Every line from the start of the records through the line with "nrs = np.random.RandomState(11)" is to be written out exactly; pictures are not.

*Data*

________________________________________

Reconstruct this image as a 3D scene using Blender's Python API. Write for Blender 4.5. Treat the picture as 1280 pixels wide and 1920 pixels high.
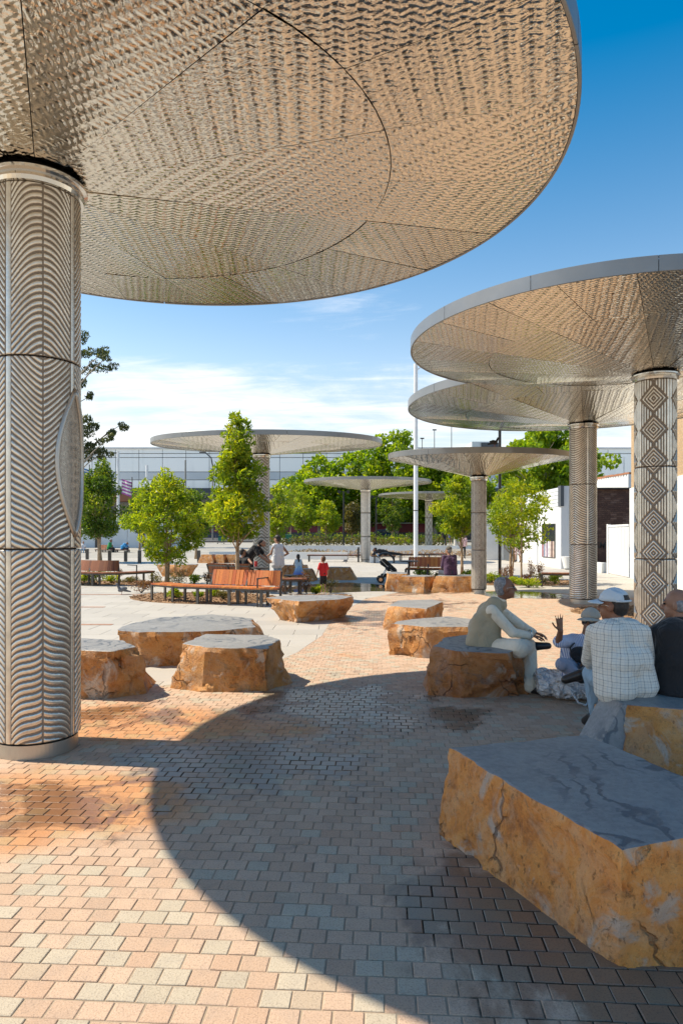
import bpy, bmesh, math, random
import numpy as np
from mathutils import Vector, Matrix, noise

for o in list(bpy.data.objects):
    bpy.data.objects.remove(o, do_unlink=True)
SC = bpy.context.scene
COL = SC.collection
R_ = math.radians
rnd = random.Random(7)
nrs = np.random.RandomState(11)

# ------------------------------------------------------------------ camera, sky, sun, exposure
F, HY, CH = 1280.0, 1003.0, 1.65          # focal length in photo pixels, horizon row, eye height
cam = bpy.data.cameras.new('camera')
cam.sensor_width = 36.0
cam.lens = F / 1920.0 * 36.0
cam.shift_y = (HY - 960.0) / 1920.0
cam.clip_start, cam.clip_end = 0.05, 3000
cam_o = bpy.data.objects.new('camera', cam)
COL.objects.link(cam_o)
cam_o.location = (0, 0, CH)
cam_o.rotation_euler = (R_(90), 0, 0)
SC.camera = cam_o

SUN_DIR = Vector((3.55, -0.46, -4.65)).normalized()
SUN_EL = math.asin(-SUN_DIR.z)
SUN_AZ = math.atan2(-SUN_DIR.x, -SUN_DIR.y)
sun = bpy.data.lights.new('sun', 'SUN')
sun.energy = 3.05
sun.angle = R_(0.53)
sun.color = (1.0, 0.90, 0.72)
sun_o = bpy.data.objects.new('sun', sun)
COL.objects.link(sun_o)
sun_o.rotation_euler = SUN_DIR.to_track_quat('-Z', 'Y').to_euler()
sun_o.location = (-20, 5, 30)

world = bpy.data.worlds.new('World')
SC.world = world
world.use_nodes = True


class NT:
    """tiny node helper"""
    def __init__(s, nt):
        s.nt = nt
    def n(s, typ, ins=None, **props):
        nd = s.nt.nodes.new(typ)
        for k, v in props.items():
            setattr(nd, k, v)
        for k, v in (ins or {}).items():
            s.put(nd, k, v)
        return nd
    def put(s, nd, k, v):
        sock = nd.inputs[k]
        if isinstance(v, bpy.types.NodeSocket):
            s.nt.links.new(v, sock)
        elif isinstance(v, bpy.types.Node):
            s.nt.links.new(v.outputs[0], sock)
        else:
            if isinstance(v, tuple) and len(v) == 3 and sock.type == 'RGBA':
                v = (*v, 1)
            sock.default_value = v
    def m(s, op, a, b=0.0, c=0.0, clamp=False):
        nd = s.n('ShaderNodeMath', operation=op, use_clamp=clamp)
        for i, v in enumerate((a, b, c)):
            s.put(nd, i, v)
        return nd.outputs[0]
    def v(s, op, a, b=(0, 0, 0), sc=None):
        nd = s.n('ShaderNodeVectorMath', operation=op)
        s.put(nd, 0, a)
        s.put(nd, 1, b)
        if sc is not None:
            s.put(nd, 'Scale', sc)
        return nd.outputs['Value'] if op in ('LENGTH', 'DOT_PRODUCT', 'DISTANCE') else nd.outputs[0]
    def noise(s, vec, scale, detail=4.0, rough=0.55, dist=0.0):
        return s.n('ShaderNodeTexNoise', {'Vector': vec, 'Scale': scale, 'Detail': detail, 'Roughness': rough, 'Distortion': dist}).outputs[0]
    def ramp(s, fac, stops, interp='LINEAR'):
        nd = s.n('ShaderNodeValToRGB', {'Fac': fac})
        cr = nd.color_ramp
        cr.interpolation = interp
        while len(cr.elements) < len(stops):
            cr.elements.new(0.5)
        for e, (p, c) in zip(cr.elements, stops):
            e.position = p
            e.color = (*c, 1) if isinstance(c, tuple) else (c, c, c, 1)
        return nd.outputs[0]
    def mix(s, fac, a, b, mode='MIX'):
        nd = s.n('ShaderNodeMix', data_type='RGBA', blend_type=mode)
        s.put(nd, 0, fac)
        s.put(nd, 6, a)
        s.put(nd, 7, b)
        return nd.outputs[2]
    def smooth(s, x, lo, hi):
        nd = s.n('ShaderNodeMapRange', {0: x, 1: lo, 2: hi, 3: 0.0, 4: 1.0}, interpolation_type='SMOOTHSTEP')
        return nd.outputs[0]
    def sep(s, vec):
        return s.n('ShaderNodeSeparateXYZ', {0: vec}).outputs
    def comb(s, x, y, z):
        return s.n('ShaderNodeCombineXYZ', {0: x, 1: y, 2: z}).outputs[0]
    def attr(s, name, out='Fac'):
        return s.n('ShaderNodeAttribute', attribute_name=name).outputs[out]
    def bump(s, h, dist=0.01, strength=1.0):
        return s.n('ShaderNodeBump', {'Height': h, 'Distance': dist, 'Strength': strength}).outputs[0]
    def pos(s):
        return s.n('ShaderNodeNewGeometry').outputs['Position']


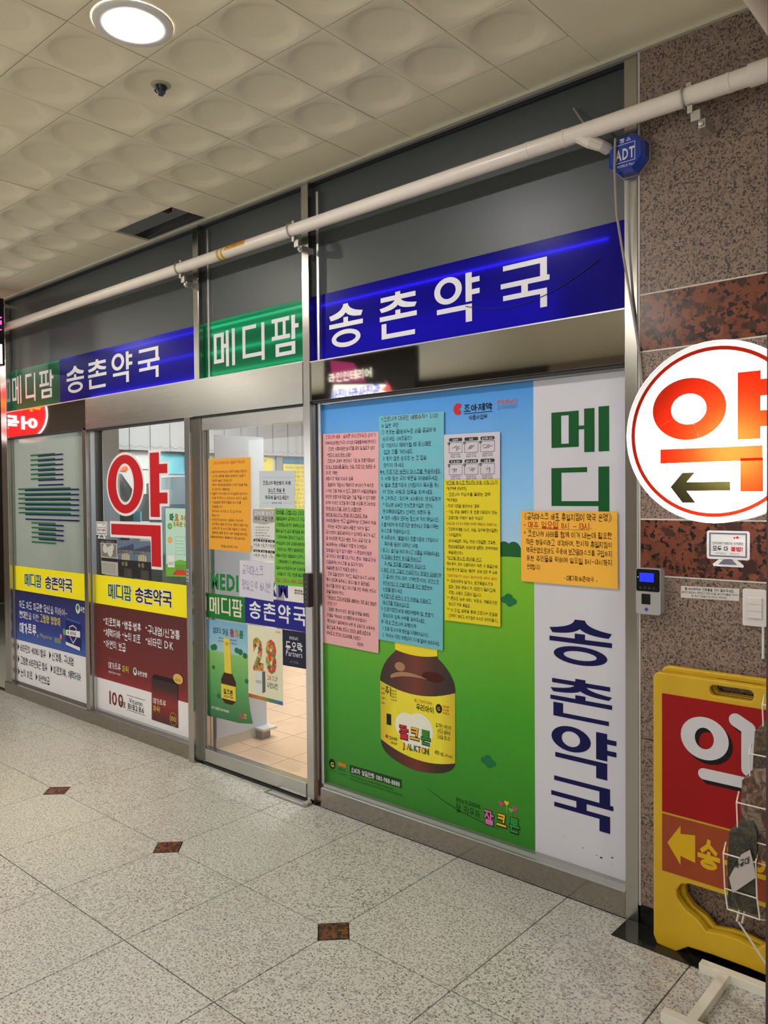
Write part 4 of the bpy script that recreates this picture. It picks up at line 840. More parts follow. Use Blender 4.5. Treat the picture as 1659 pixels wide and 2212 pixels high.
mb.use(ink(14, 22, 14)); mb.flat([disc_p(-.779, .203, .022, .025)], mp); mb.use(ink(226, 214, 60)); text(mb, 'G', mq, -.789, .190, .026, w=.03); mb.use(ink(20, 60, 28)); text(mb, '굿디자인', mp, -.800, .166, .009, width=.045); mb.use(ink(206, 120, 40)); mb.flat([rc(-.738, -.685, .205, .222)], mp); mb.use(ink(30, 90, 60)); text(mb, 'KIDS', mp, -.738, .184, .015, width=.05, w=.02); text(mb, 'DESIGN', mp, -.738, .166, .008, width=.05)
mb.use(ink(16, 46, 20)); text(mb, '튼튼하게 무럭무럭', mp, -.043, .206, .020, width=.125); text(mb, '잘 키우자', mp, -.043, .168, .034, width=.125, hand=1)
for ch, x, c in (('잘', .100, (214, 110, 176)), ('크', .160, (240, 186, 50)), ('톤', .220, (46, 150, 60))): mb.use(ink(30, 30, 20)); text(mb, ch, mp, x - .003, .155, .066, w=.06, condense=.8); mb.use(ink(*c)); text(mb, ch, mq, x, .160, .058, w=.02, condense=.8)
def heart(x, z, r): return [[(x, z - r)] + [(x + r * 16 * math.sin(a) ** 3 / 17, z + r * (13 * math.cos(a) - 5 * math.cos(2 * a) - 2 * math.cos(3 * a) - math.cos(4 * a)) / 17) for a in [math.pi - i * 2 * math.pi / 16 for i in range(1, 16)]][::1]]
for x, z, c in ((.182, .255, (206, 60, 140)), (.208, .264, (240, 180, 60)), (.246, .250, (206, 60, 140)), (.228, .240, (90, 180, 80))): mb.use(ink(*c)); mb.flat(heart(x, z, .012), mp); mb.flat([rc(x - .001, x + .001, z - .035, z - .012)], mp)
mb.use(ink(26, 92, 30)); mb.flat([q2((-.19, .225), (-.05, .165), (.17, .150), 10) + q2((.17, .147), (-.05, .158), (-.19, .223), 10)], mp)
mb.build('lettering', None, t)
# white panel with the vertical shop name
t = thing('name_panel', 'white panel with the shop name written downwards beside the granite wall', 'sign panel', (.53, PY, .104))
B('panel', vinyl(206, 206, 214), t, (.337, .727, PY - .002, PY, .104, 1.931))
mp = wallmap(PY - .0028)
letters(t, ink(6, 84, 34), [('메', .415, .647, 1.649, 1.811)], mp, .175, .085); letters(t, ink(6, 84, 34), [('디', .414, .647, 1.43, 1.594), ('팜', .414, .660, 1.20, 1.37)], mp, .18, .11)
letters(t, ink(8, 8, 74), [('송', .403, .656, .861, 1.029), ('촌', .406, .656, .655, .808), ('약', .410, .672, .455, .625), ('국', .408, .660, .262, .425)], mp, .165, .105)
mb = MB(); mb.use(ink(30, 30, 34))
for x, z, r in ((.612, .165, .006), (.655, .178, .005), (.594, .168, .003), (.655, .155, .002), (.54, .18, .003), (.46, .20, .002)): mb.flat([disc_p(x, z, r, r * .5, 8)], wallmap(PY - .0024))
mb.build('scuff', None, t)

# ================================================================== HANDWRITTEN NOTICES
NY = .043
def notice(name, label, corners, rgb, lines, margin=.02, top=.0, Y=NY, hand=1.0, cat='notice'):
    """lines: (text, size factor, width factor or None, ink, indent, underline)"""
    t, f, w, h = sheet(name, label, cat, *corners, paper(*rgb), Y)
    n = len(lines); st = (h - top - .012) / n; mb = MB()
    for i, ln in enumerate(lines):
        s, hf, wf, c, ind, ul = (ln + (None,) * 6)[:6] if isinstance(ln, tuple) else (ln, None, None, None, None, None)
        if not s: continue
        mb.use(ink(*(c or (30, 26, 60)))); hh = st * (hf or .62); z = -top - st * (i + 1) + st * .22; x0 = margin + (ind or 0)
        wid = (w - x0 - .008) * wf if wf else None
        if wid is None:
            nat = sum(advance(q, -.006) for q in s) * hh / HANGUL_H; wid = min(nat, w - x0 - .006)
        text(mb, s, f, x0, z, hh, width=wid, w=.004, hand=hand)
        if ul: mb.use(ink(*ul)); mb.flat([rc(x0 + .01, x0 + wid * .95, z - hh * .16, z - hh * .16 + .0013)], f)
    mb.build('handwriting', None, t); return t
NV = (26, 26, 80); RD = (190, 56, 40); PU = (84, 40, 96); BK = (34, 28, 34)
notice('pink_notice', 'long pink handwritten notice nearest the door post', ((-.815, 1.792), (-.453, 1.783), (-.468, .779), (-.818, .786)), (226, 170, 172), [
    ('코로나19 예방 · 올바른 마스크착용과 손씻기', .66, .97, (150, 50, 40)), ('◎WHO(세계보건기구) CDC(미국질병통제예방센터)권고', .6, .98, NV), ('· 건강한 사람이라면 마스크를 굳이 낄 필요가 없다', .6, .95, BK, .01), ('<반드시 써야 하는 사람>', .6, .5, BK, .01, BK), ('코로나19 감염자 본인이나 기침 등 호흡기증상이', .6, .95, BK, .012), ('있거나 감염자를 돌보는 가족, 의료기관 방문자 등', .6, .97, BK, 0, RD), ('으로 제한', .6, .25, BK),
    ('◎마스크 착용 이유와 종류', .64, .55, NV), ('감염자의 기침이나 재채기로 바이러스가 밖으로', .6, .93, BK, .012), ('나가는 것을 막을 수 있고, 감염자의 비말(침방울)이', .6, .99, BK), ('타인의 호흡기에 직접 닿는 것을 막을 수 있기 때문', .6, .97, BK), ('KF80 이상인 보건용 마스크를 쓰도록 권고하는데', .6, .96, BK), ('만약 마스크를 구하기 어렵다면', .6, .7, BK, 0, (120, 40, 60)), ('방한용 마스크나 1회용 마스크라도 착용', .6, .82, BK, 0, (120, 40, 60)),
    ('◎야외에서는 벗고 실내에서는 신경써서 착용', .64, .98, NV), ('야외는 공간이 넓어 사람간 거리가 멀고', .6, .86, BK, .01), ('공기순환이 잘돼 바이러스가 있더라도 농도가 낮고', .6, .97, BK), ('잘 퍼지지만 학교나 병원, 회사, 공공기관 등', .6, .88, BK), ('실내에서는 사람들이 가깝게 모여있어', .6, .8, BK), ('침방울이 닿기 쉽기 때문 → 혼잡하지않은', .6, .9, PU), ('길거리나 야외를 다니거나 혼자 개별공간에', .62, .97, PU), ('있을때에는 마스크를 쓸 필요가 없다.', .6, .75, PU),
    ('◎올바른 마스크 착용과 손씻기', .64, .62, NV), ('코와 입을 완전히 가리고 얼굴과 마스크 사이에', .6, .95, BK, .01), ('틈이 없도록 밀착하고, 마스크를 쓴 동안에도', .6, .86, BK), ('마스크를 만지지 말고, 마스크를 만진 후에는 반드시', .6, .98, BK), ('손을 닦아야 한다.', .6, .36, BK), ('* 무엇보다 코로나19감염을 예방하는 가장 좋은 방법은', .6, .99, BK, 0, RD), ('손씻기!!', .6, .2, RD, .005),
    ('- 감염된 환자가 만진 물건을 만졌을 때에도', .6, .86, BK), ('전염될 가능성이 있기때문에 문손잡이나', .6, .8, BK), ('계단손잡이 엘리베이터 버튼 등 공동으로 사용하는', .6, .96, BK), ('물건 접촉 후에는 반드시 흐르는 물에 30초이상', .6, .88, BK, 0, RD), ('비누로 손 씻거나 손소독제를 사용한다.', .6, .7, BK, 0, RD), ('- 메디팜 송촌약국 -', .62, .36, NV, .20)], .018)
TL_ = (36, 44, 70)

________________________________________

*Full output*
Reconstruct this image as a 3D scene using Blender's Python API. Write for Blender 4.5. Treat the picture as 1280 pixels wide and 1920 pixels high.
import bpy, bmesh, math, random
import numpy as np
from mathutils import Vector, Matrix, noise

for o in list(bpy.data.objects):
    bpy.data.objects.remove(o, do_unlink=True)
SC = bpy.context.scene
COL = SC.collection
R_ = math.radians
rnd = random.Random(7)
nrs = np.random.RandomState(11)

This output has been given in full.